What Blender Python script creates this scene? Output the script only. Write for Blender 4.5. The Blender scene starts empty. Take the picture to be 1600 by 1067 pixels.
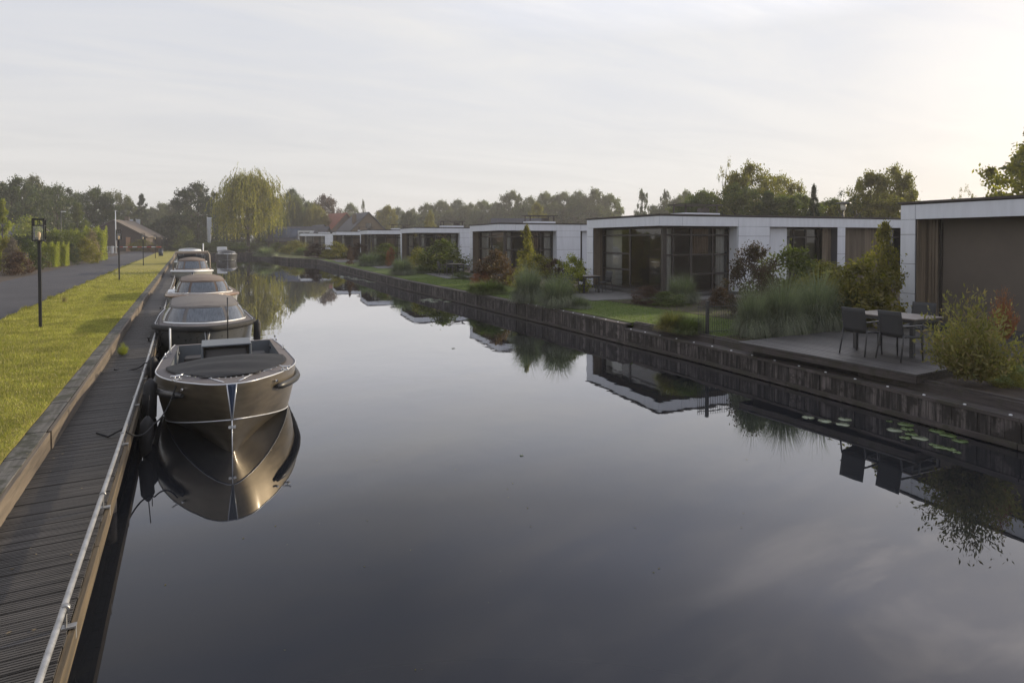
import bpy, math, random
import numpy as np
from mathutils import Vector, Matrix
R = math.radians; HAZE = True
random.seed(7); RNG = np.random.default_rng(7)
SC = bpy.context.scene; COL = SC.collection

# ------------------------------------------------------------------ camera
F = 960.0; U0 = 292.0; VH = 374.0; CH = 3.0
TH = math.atan((800-U0)/F); CT = math.cos(TH); ST = math.sin(TH)
PITCH = R(1.15)
cam = bpy.data.cameras.new('camera'); camo = bpy.data.objects.new('camera', cam); COL.objects.link(camo)
cam.sensor_width = 36; cam.lens = F/1600*36; cam.clip_end = 3000; cam.clip_start = .05
cam.shift_y = -(533.5-(VH+F*math.tan(PITCH)))/1600
camo.location = (0, 0, CH); camo.rotation_euler = (R(90)-PITCH, 0, -TH)
SC.camera = camo

# ------------------------------------------------------------------ world, sun, exposure
SUN_AZ = 80.0; SUN_EL = 13.0          # azimuth clockwise from +Y
sd = Vector((math.sin(R(SUN_AZ))*math.cos(R(SUN_EL)), math.cos(R(SUN_AZ))*math.cos(R(SUN_EL)), math.sin(R(SUN_EL))))
W = bpy.data.worlds.new('World'); SC.world = W; W.use_nodes = True
wn = W.node_tree.nodes; wl = W.node_tree.links; wn.clear()
def N(nodes, t, **kw):
    n = nodes.new(t)
    for k, v in kw.items():
        if k.startswith('i_'): n.inputs[k[2:].replace('_', ' ')].default_value = v
        else: setattr(n, k, v)
    return n
def ramp(nodes, stops, interp='LINEAR'):
    n = nodes.new('ShaderNodeValToRGB'); cr = n.color_ramp; cr.interpolation = interp
    while len(cr.elements) < len(stops): cr.elements.new(.5)
    for e, (p, c) in zip(cr.elements, stops):
        e.position = p; e.color = (c[0], c[1], c[2], 1) if len(c) == 3 else c
    return n
sky = N(wn, 'ShaderNodeTexSky', sky_type='NISHITA', sun_disc=False, sun_elevation=R(SUN_EL), sun_rotation=R(SUN_AZ))
sky.dust_density = 2.0; sky.air_density = 1.0
sb = N(wn, 'ShaderNodeVectorMath', operation='SCALE'); sb.inputs['Scale'].default_value = .11
wl.new(sky.outputs[0], sb.inputs[0])
tc = N(wn, 'ShaderNodeTexCoord')
sep = N(wn, 'ShaderNodeSeparateXYZ'); wl.new(tc.outputs['Generated'], sep.inputs[0])
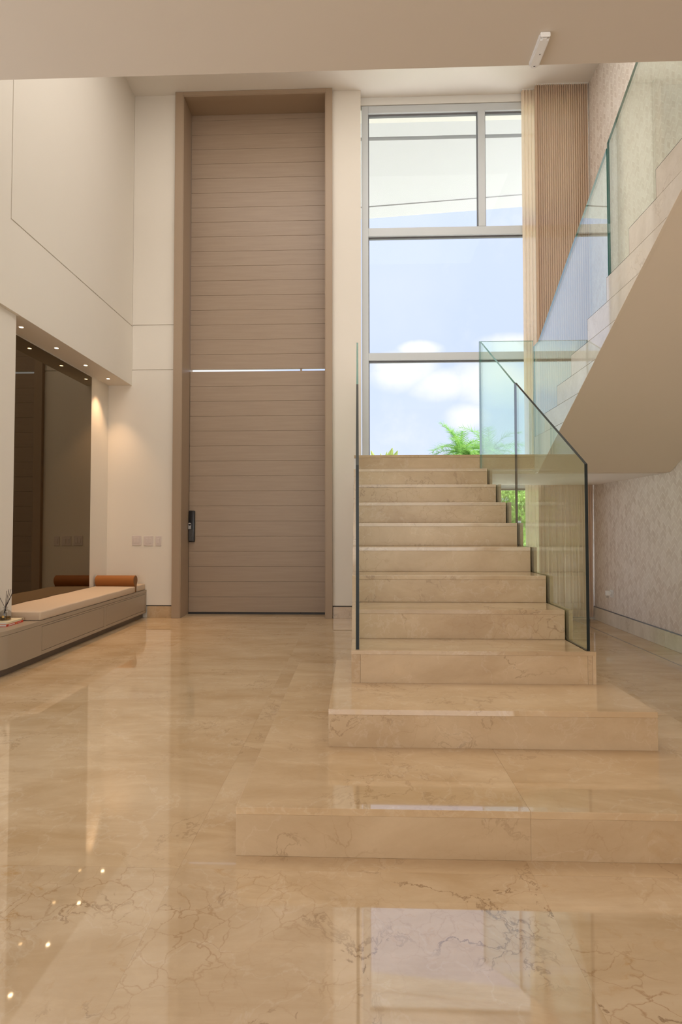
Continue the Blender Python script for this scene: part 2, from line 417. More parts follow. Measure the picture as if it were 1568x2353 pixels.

» **YOUR TASK**:
Start at the top of the entries and repeat each line exactly, ending at the line that contains "SC = bpy.context.scene; COL = SC.collection". Pictures are not part of the copy.

» **TASK OUTPUT**:
What Blender Python script creates this scene? Output the script only. Write for Blender 4.5. The Blender scene starts empty. Take the picture to be 1600 by 1067 pixels.
import bpy, math, random
import numpy as np
from mathutils import Vector, Matrix
R = math.radians; HAZE = True
random.seed(7); RNG = np.random.default_rng(7)
SC = bpy.context.scene; COL = SC.collection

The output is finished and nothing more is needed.